Adapun aturan itu diatur dalam Pasal 12 Ayat (1) Peraturan Pemerintah Nomor 1 Tahun 2003 (PP 1/2003) tentang Pemberhentian Anggota Polri.
Baca juga: Anggota Komisi III Nilai Pemecatan AKBP Brotoseno Jadi Pelajaran bagi Anggota Polri
Sebab, kata Kurnia, regulasi itu seolah menyamaratakan korupsi dengan pidana umum lain dan juga menafikannya sebagai suatu kejahatan luar biasa.
Ia berpandangan, ketentuan tersebut masih membuka celah bagi anggota Polri yang terlibat praktik korupsi, seperti Brotoseno, untuk dapat pengampunan melalui sidang KKEP Kepolisian.
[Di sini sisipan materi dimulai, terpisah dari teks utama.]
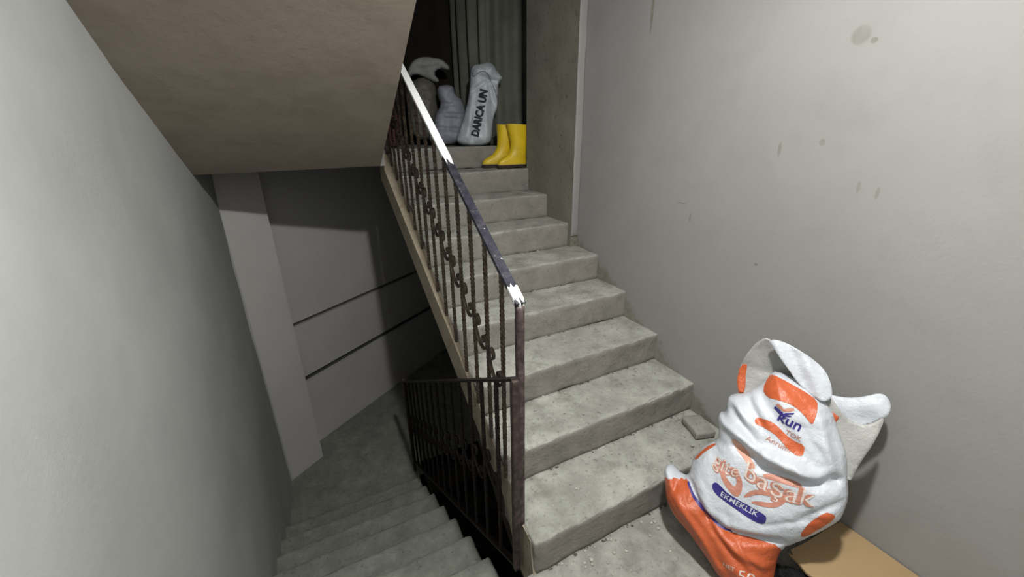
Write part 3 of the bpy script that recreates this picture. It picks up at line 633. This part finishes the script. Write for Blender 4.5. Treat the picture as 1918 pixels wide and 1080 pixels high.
# ---------------------------------------------------------------- curtain, darkness behind
def drape(path,z0,z1,fold,n_f,seed,t=.004):
    P=[Vector((*q,0)) for q in path]; L=[0]
    for i in range(len(P)-1): L.append(L[-1]+(P[i+1]-P[i]).length)
    N=220; pts=[]
    for i in range(N+1):
        s=L[-1]*i/N; k=0
        while k<len(L)-2 and s>L[k+1]: k+=1
        q=(s-L[k])/(L[k+1]-L[k]); p_=P[k].lerp(P[k+1],q); d=(P[k+1]-P[k]).normalized(); nn=Vector((-d.y,d.x,0)); pts.append((p_,nn,s))
    V=[];Fc=[];rows=14
    for sgn in (0,1):
        for j in range(rows+1):
            z=z0+(z1-z0)*j/rows
            for p_,nn,s in pts:
                ph=s*n_f*6.28+2.5*N3((s*2,0,seed),1.2)+.5*N3((s,z,seed),1.5)
                a=fold*(.6+.8*N3((s*3,z*.3,seed+3),1)+.2)*math.sin(ph)
                q=p_+nn*(a+sgn*t); V.append((q.x,q.y,z))
    n=N+1; o_=(rows+1)*n
    for b in (0,o_):
        for j in range(rows):
            for i in range(N): a=b+j*n+i; Fc.append((a,a+1,a+n+1,a+n))
    for j in range(rows):
        for i in (0,N): a=j*n+i; Fc.append((a,a+n,o_+a+n,o_+a))
    for i in range(N):
        for j in (0,rows): a=j*n+i; Fc.append((a,a+1,o_+a+1,o_+a))
    return V,Fc
c1=link('curtain',join([drape([(1.60,2.50),(1.25,2.52),(1.02,2.62),(.94,2.85),(.93,3.2)],1.535,4.2,.030,6.5,2.)]),M_sheet,None,True)
tag(c1,'grey hanging sheet in vertical folds behind the boots, beside the bare concrete pillar','curtain')
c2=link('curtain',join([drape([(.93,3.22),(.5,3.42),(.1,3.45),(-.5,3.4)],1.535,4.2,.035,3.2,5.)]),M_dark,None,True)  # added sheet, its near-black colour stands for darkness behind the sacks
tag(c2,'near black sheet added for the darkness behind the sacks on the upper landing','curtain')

# ---------------------------------------------------------------- cardboard, black sack, brick, crumbs
M_card=plain('cardboard',(.40,.28,.15),.85,.15,var=.05,vs=3)
cb=[(.843,-.456),(.850,-.470),(.866,-.452),(.95,-.462),(1.10,-.468),(1.168,-.474),(1.168,-1.12),(.80,-1.12),(.815,-.9),(.812,-.75),(.822,-.64),(.832,-.56),(.826,-.53),(.838,-.50)]
q=link('cardboard_box',join([prism([(a,b) for a,b in cb],.129,.137),prism([(.915,-.49),(1.160,-.49),(1.160,-1.10),(.90,-1.10)],.002,.1295)]),M_card)
tag(q,'plain brown cardboard box lying flat against the right wall behind the carrier bag','box')
sk_=bmesh.new(); bmesh.ops.create_icosphere(sk_,subdivisions=5,radius=1.)
for v in sk_.verts:
    d=v.co.copy(); r=1+.16*N3(d,2.2,3)+.07*abs(N3(d,6,1))+.03*N3(d,14,2)
    v.co=Vector((.80+d.x*.078*r,-.60+d.y*.155*r,max(.003,.066+d.z*.056*r)))
me=bpy.data.meshes.new('m'); sk_.to_mesh(me); sk_.free()
q=link('plastic_sack',me,M_bagk,None,True); tag(q,'crumpled shiny black plastic sack wedged between the carrier bag and the cardboard','sack')
ca,sa=math.cos(R(-18)),math.sin(R(-18))
q=link('brick',join([rough(lambda u,v,w:(1.068+ca*(u-.5)*.105-sa*(v-.5)*.145,.155+sa*(u-.5)*.105+ca*(v-.5)*.145,.172+.042*w),6,8,3,.004,.006,90.)]),concrete('block_grey',(.30,.30,.27),(.38,.38,.34),(.44,.44,.40)),None,True)
tag(q,'small flat grey block lying on the lowest step beside the right wall','brick')
# dark grit gathered where treads meet risers
V=[];Fc=[];rnd=random.Random(11)
for k in range(110):
    i=rnd.choice([0,0,0,0,1,1,2,2,3,3,4,5]); x=rnd.uniform(.05,1.1); c0=math.floor(x*5)*.2; 
    if rnd.random()<.5: x=c0+abs(rnd.gauss(0,.05))+.03
    x=min(1.13,x)
    y=i*T-abs(rnd.gauss(0,.006))-.002; z=i*RI; r=rnd.uniform(.0015,.0045)
    v8,f8=box(-r,-r,-r*.6,r*1.4,r,r*.6); n=len(V); V+=[(x+a+rnd.uniform(-.5,.5)*r,y+b_+rnd.uniform(-.5,.5)*r,z+r*.6+c_*rnd.uniform(.6,1.1)) for a,b_,c_ in v8]; Fc+=[tuple(n+j for j in g_) for g_ in f8]
q=link('dirt',mesh(V,Fc),plain('dark_grit',(.10,.095,.08),.95,var=.5,vs=30)); tag(q,'dark grit lying along the feet of the risers','dirt',kind='stuff')
# crumbs of cement on steps and landing
V=[];Fc=[]
rnd=random.Random(3)
for k in range(150):
    i=rnd.choice([0,0,0,1,1,1,2,2,3,4,5]); 
    if i==0: x,y,z=rnd.uniform(.05,.6),-abs(rnd.gauss(0,.12))-.01,0
    else: x,y,z=rnd.uniform(.06,1.1),(i-1)*T+rnd.choice([rnd.uniform(.03,.27),T-abs(rnd.gauss(0,.02))-.005]),i*RI
    r=rnd.uniform(.002,.005)*(1.6 if rnd.random()<.1 else 1)
    n=len(V); q=[Vector((rnd.uniform(-1,1),rnd.uniform(-1,1),rnd.uniform(-.6,.6))).normalized()*rnd.uniform(.7,1.2)*r for _ in range(8)]
    v8,f8=box(-r,-r,-r*.7,r,r,r*.7); V+=[(x+a+rnd.uniform(-.4,.4)*r,y+b+rnd.uniform(-.4,.4)*r,z+r*.7+c_*rnd.uniform(.6,1.1)) for a,b,c_ in v8]; Fc+=[tuple(n+j for j in g_) for g_ in f8]
q=link('rubble',mesh(V,Fc),plain('cement_crumbs',(.42,.42,.37),.9,var=.4,vs=30)); tag(q,'scattered cement crumbs and grit on the lower steps and landing','rubble',kind='stuff')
“Ke depan, poin revisi PP 1/2003 harus menghapus syarat persidangan KKEP dalam klausula khusus yang berkaitan dengan tindak pidana korupsi, yakni anggota Polri diberhentikan tidak dengan hormat dari dinas kepolisian apabila dipidana penjara berdasarkan putusan pengadilan yang telah mempunyai kekuatan hukum tetap karena terbukti melakukan tindak pidana korupsi,” kata dia.
Selain itu, ICW mendorong agar Kapolri membentuk tim khusus antikorupsi Polri dengan fungsi penegakan hukum.
Menurut dia, tim tersebut bisa ditugaskan untuk menyelidiki dan menyidik anggota kepolisian yang diduga melakukan praktik korupsi.